Data
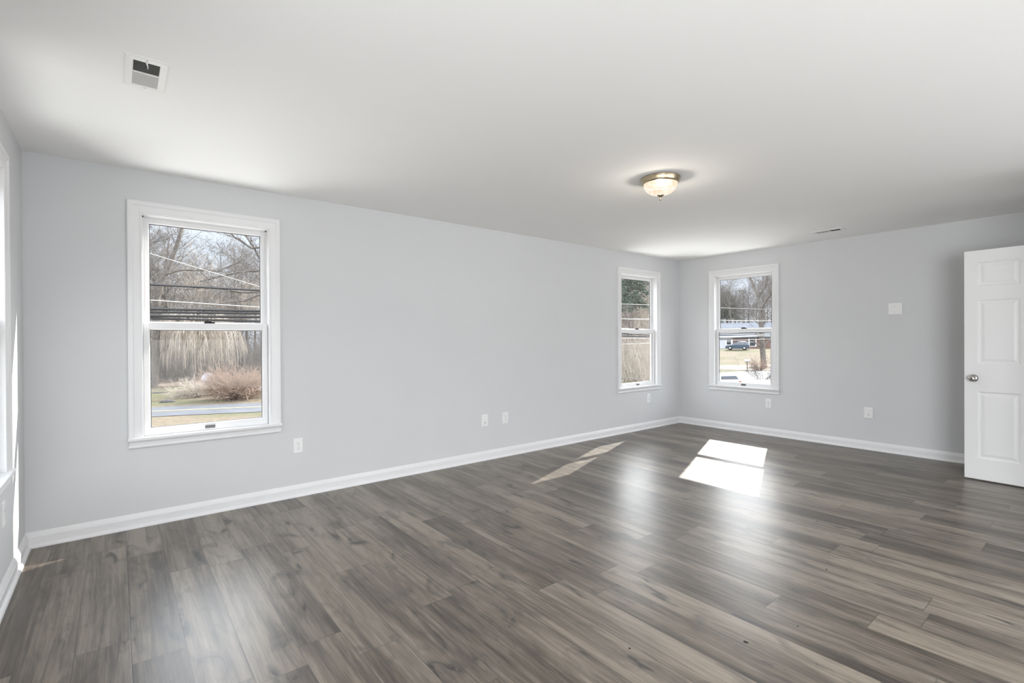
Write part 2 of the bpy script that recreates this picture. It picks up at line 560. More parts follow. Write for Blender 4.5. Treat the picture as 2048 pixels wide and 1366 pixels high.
# ------------------------------------------------------------------ windows
def make_window(name, loc, rotz, label):
    r = thing(name, loc, label, 'window', rotz, kind='structure')
    ci, hd = 0.397, 2.143                                   # clear opening half width and head
    # jamb liner through the wall
    j = MB()
    for s in (-1, 1):
        j.box(s * ci, s * HU, 0.0, WT + 0.004, 0.60, hd + 0.03)
        j.box(s * ci, s * (ci - 0.010), 0.060, 0.066, 0.60, hd)          # parting bead
        j.box(s * ci, s * (ci - 0.008), 0.099, WT + 0.004, 0.60, hd)      # outer stop
    j.box(-HU, HU, 0.0, WT + 0.004, hd, hd + 0.03)
    j.box(-ci, ci, 0.060, 0.066, hd - 0.008, hd)
    j.box(-ci, ci, 0.099, WT + 0.004, hd - 0.010, hd)
    j.box(-HU, HU, 0.03, WT + 0.02, 0.577, 0.600)
    j.build('window_jamb', M_VINYL, r)
    # stepped colonial casing, mitred round three sides
    prof = [(0, 0), (0, 0.009), (0.004, 0.012), (0.012, 0.012), (0.016, 0.0095), (0.022, 0.0105), (0.050, 0.0155), (0.054, 0.019),
            (0.060, 0.0205), (0.078, 0.0205), (0.083, 0.018), (0.083, 0)]
    c = MB()
    c.sweep([(-ci, 0.612), (-ci, hd + 0.004), (ci, hd + 0.004), (ci, 0.612)], prof)
    c.build('casing', M_TRIM, r)
    s = MB()
    s.box(-0.487, 0.487, -0.034, -0.0, 0.592, 0.612, 0.004)
    s.box(-HU, HU, -0.002, 0.034, 0.592, 0.612)
    s.build('window_stool', M_TRIM, r)
    a = MB()
    a.prism([(0, 0.540), (-0.010, 0.540), (-0.014, 0.546), (-0.014, 0.556), (-0.011, 0.560), (-0.013, 0.578), (-0.018, 0.586), (-0.018, 0.592), (0, 0.592)], -0.479, 0.479, 'yz')
    a.build('apron', M_TRIM, r)

    def sash(nm, v0, v1, z0, z1, gz0, gz1):
        g = 0.360
        m = MB()
        so = ci - 0.002
        for sg in (-1, 1):
            m.box(sg * g, sg * so, v0, v1, z0, z1, 0.002)
        m.box(-g, g, v0, v1, z0, gz0, 0.002)
        m.box(-g, g, v0, v1, gz1, z1, 0.002)
        # sloped glazing bead
        for sg in (-1, 1):
            m.prism([(sg * g, v0 + 0.004), (sg * (g - 0.006), v0 + 0.012), (sg * g, v0 + 0.012)], gz0, gz1, 'xy')
        m.prism([(v0 + 0.004, gz0), (v0 + 0.012, gz0 + 0.006), (v0 + 0.012, gz0)], -g, g, 'yz')
        m.prism([(v0 + 0.004, gz1), (v0 + 0.012, gz1 - 0.006), (v0 + 0.012, gz1)], -g, g, 'yz')
        so_ = m.build(nm, M_VINYL, r)
        vm = (v0 + v1) / 2
        k = MB()
        for sg in (-1, 1):
            k.box(sg * (g - 0.0085), sg * (g - 0.004), vm - 0.004, vm + 0.006, gz0, gz1)
        k.box(-g, g, vm - 0.004, vm + 0.006, gz0 + 0.003, gz0 + 0.007)
        k.box(-g, g, vm - 0.004, vm + 0.006, gz1 - 0.0085, gz1 - 0.004)
        k.build('glazing_seal', M_SEAL, so_)
        gl = MB()
        gl.add([(-g, vm + 0.002, gz0), (g, vm + 0.002, gz0), (g, vm + 0.002, gz1), (-g, vm + 0.002, gz1)], [(0, 1, 2, 3)])
        gl.build('glass_pane', M_GLASS, so_)
        return so_
    us = sash('upper_sash', 0.068, 0.098, 1.360, hd, 1.405, 2.102)
    ls = sash('lower_sash', 0.030, 0.060, 0.612, 1.400, 0.660, 1.355)
    lk = MB()
    lk.box(-0.032, 0.036, 0.031, 0.056, 1.399, 1.409, 0.0015)
    lk.lathe([(0.012, 0), (0.012, 0.006), (0.009, 0.010), (0.002, 0.011)], 16, (0.008, 0.045, 1.408))
    lk.tube([(0.008, 0.043, 1.416), (-0.012, 0.036, 1.415), (-0.028, 0.034, 1.412)], [0.005, 0.004, 0.004], 6)
    lk.build('sash_lock', M_LOCK, ls)
    lf = MB()
    lf.box(-0.032, 0.032, 0.025, 0.032, 0.624, 0.646, 0.002)
    lf.box(-0.028, 0.028, 0.017, 0.026, 0.640, 0.645, 0.0015)
    lf.build('sash_lift', M_LIFT, ls)
    return r


make_window('window_1', (WIN_A1, D, 0), 0, 'large white sash window in the back wall looking onto the road')
make_window('window_2', (WIN_A2, D, 0), 0, 'white sash window at the far end of the back wall beside the corner')
make_window('window_3', (L, WIN_B, 0), -PI / 2, 'white sash window in the right wall looking onto lawn and house')
make_window('window_4', (XC, WIN_C, 0), PI / 2, 'white window casing at the left edge of the view')
make_window('window_5', (XC, 0.75, 0), PI / 2, 'added white sash window, unseen, in the left wall behind the view')  # unseen window added to let more light into the room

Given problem
Return to the listing above and set it down exactly, leaving out its pictures.

Reply to the exercise
Write part 2 of the bpy script that recreates this picture. It picks up at line 560. More parts follow. Write for Blender 4.5. Treat the picture as 2048 pixels wide and 1366 pixels high.
# ------------------------------------------------------------------ windows
def make_window(name, loc, rotz, label):
    r = thing(name, loc, label, 'window', rotz, kind='structure')
    ci, hd = 0.397, 2.143                                   # clear opening half width and head
    # jamb liner through the wall
    j = MB()
    for s in (-1, 1):
        j.box(s * ci, s * HU, 0.0, WT + 0.004, 0.60, hd + 0.03)
        j.box(s * ci, s * (ci - 0.010), 0.060, 0.066, 0.60, hd)          # parting bead
        j.box(s * ci, s * (ci - 0.008), 0.099, WT + 0.004, 0.60, hd)      # outer stop
    j.box(-HU, HU, 0.0, WT + 0.004, hd, hd + 0.03)
    j.box(-ci, ci, 0.060, 0.066, hd - 0.008, hd)
    j.box(-ci, ci, 0.099, WT + 0.004, hd - 0.010, hd)
    j.box(-HU, HU, 0.03, WT + 0.02, 0.577, 0.600)
    j.build('window_jamb', M_VINYL, r)
    # stepped colonial casing, mitred round three sides
    prof = [(0, 0), (0, 0.009), (0.004, 0.012), (0.012, 0.012), (0.016, 0.0095), (0.022, 0.0105), (0.050, 0.0155), (0.054, 0.019),
            (0.060, 0.0205), (0.078, 0.0205), (0.083, 0.018), (0.083, 0)]
    c = MB()
    c.sweep([(-ci, 0.612), (-ci, hd + 0.004), (ci, hd + 0.004), (ci, 0.612)], prof)
    c.build('casing', M_TRIM, r)
    s = MB()
    s.box(-0.487, 0.487, -0.034, -0.0, 0.592, 0.612, 0.004)
    s.box(-HU, HU, -0.002, 0.034, 0.592, 0.612)
    s.build('window_stool', M_TRIM, r)
    a = MB()
    a.prism([(0, 0.540), (-0.010, 0.540), (-0.014, 0.546), (-0.014, 0.556), (-0.011, 0.560), (-0.013, 0.578), (-0.018, 0.586), (-0.018, 0.592), (0, 0.592)], -0.479, 0.479, 'yz')
    a.build('apron', M_TRIM, r)

    def sash(nm, v0, v1, z0, z1, gz0, gz1):
        g = 0.360
        m = MB()
        so = ci - 0.002
        for sg in (-1, 1):
            m.box(sg * g, sg * so, v0, v1, z0, z1, 0.002)
        m.box(-g, g, v0, v1, z0, gz0, 0.002)
        m.box(-g, g, v0, v1, gz1, z1, 0.002)
        # sloped glazing bead
        for sg in (-1, 1):
            m.prism([(sg * g, v0 + 0.004), (sg * (g - 0.006), v0 + 0.012), (sg * g, v0 + 0.012)], gz0, gz1, 'xy')
        m.prism([(v0 + 0.004, gz0), (v0 + 0.012, gz0 + 0.006), (v0 + 0.012, gz0)], -g, g, 'yz')
        m.prism([(v0 + 0.004, gz1), (v0 + 0.012, gz1 - 0.006), (v0 + 0.012, gz1)], -g, g, 'yz')
        so_ = m.build(nm, M_VINYL, r)
        vm = (v0 + v1) / 2
        k = MB()
        for sg in (-1, 1):
            k.box(sg * (g - 0.0085), sg * (g - 0.004), vm - 0.004, vm + 0.006, gz0, gz1)
        k.box(-g, g, vm - 0.004, vm + 0.006, gz0 + 0.003, gz0 + 0.007)
        k.box(-g, g, vm - 0.004, vm + 0.006, gz1 - 0.0085, gz1 - 0.004)
        k.build('glazing_seal', M_SEAL, so_)
        gl = MB()
        gl.add([(-g, vm + 0.002, gz0), (g, vm + 0.002, gz0), (g, vm + 0.002, gz1), (-g, vm + 0.002, gz1)], [(0, 1, 2, 3)])
        gl.build('glass_pane', M_GLASS, so_)
        return so_
    us = sash('upper_sash', 0.068, 0.098, 1.360, hd, 1.405, 2.102)
    ls = sash('lower_sash', 0.030, 0.060, 0.612, 1.400, 0.660, 1.355)
    lk = MB()
    lk.box(-0.032, 0.036, 0.031, 0.056, 1.399, 1.409, 0.0015)
    lk.lathe([(0.012, 0), (0.012, 0.006), (0.009, 0.010), (0.002, 0.011)], 16, (0.008, 0.045, 1.408))
    lk.tube([(0.008, 0.043, 1.416), (-0.012, 0.036, 1.415), (-0.028, 0.034, 1.412)], [0.005, 0.004, 0.004], 6)
    lk.build('sash_lock', M_LOCK, ls)
    lf = MB()
    lf.box(-0.032, 0.032, 0.025, 0.032, 0.624, 0.646, 0.002)
    lf.box(-0.028, 0.028, 0.017, 0.026, 0.640, 0.645, 0.0015)
    lf.build('sash_lift', M_LIFT, ls)
    return r


make_window('window_1', (WIN_A1, D, 0), 0, 'large white sash window in the back wall looking onto the road')
make_window('window_2', (WIN_A2, D, 0), 0, 'white sash window at the far end of the back wall beside the corner')
make_window('window_3', (L, WIN_B, 0), -PI / 2, 'white sash window in the right wall looking onto lawn and house')
make_window('window_4', (XC, WIN_C, 0), PI / 2, 'white window casing at the left edge of the view')
make_window('window_5', (XC, 0.75, 0), PI / 2, 'added white sash window, unseen, in the left wall behind the view')  # unseen window added to let more light into the room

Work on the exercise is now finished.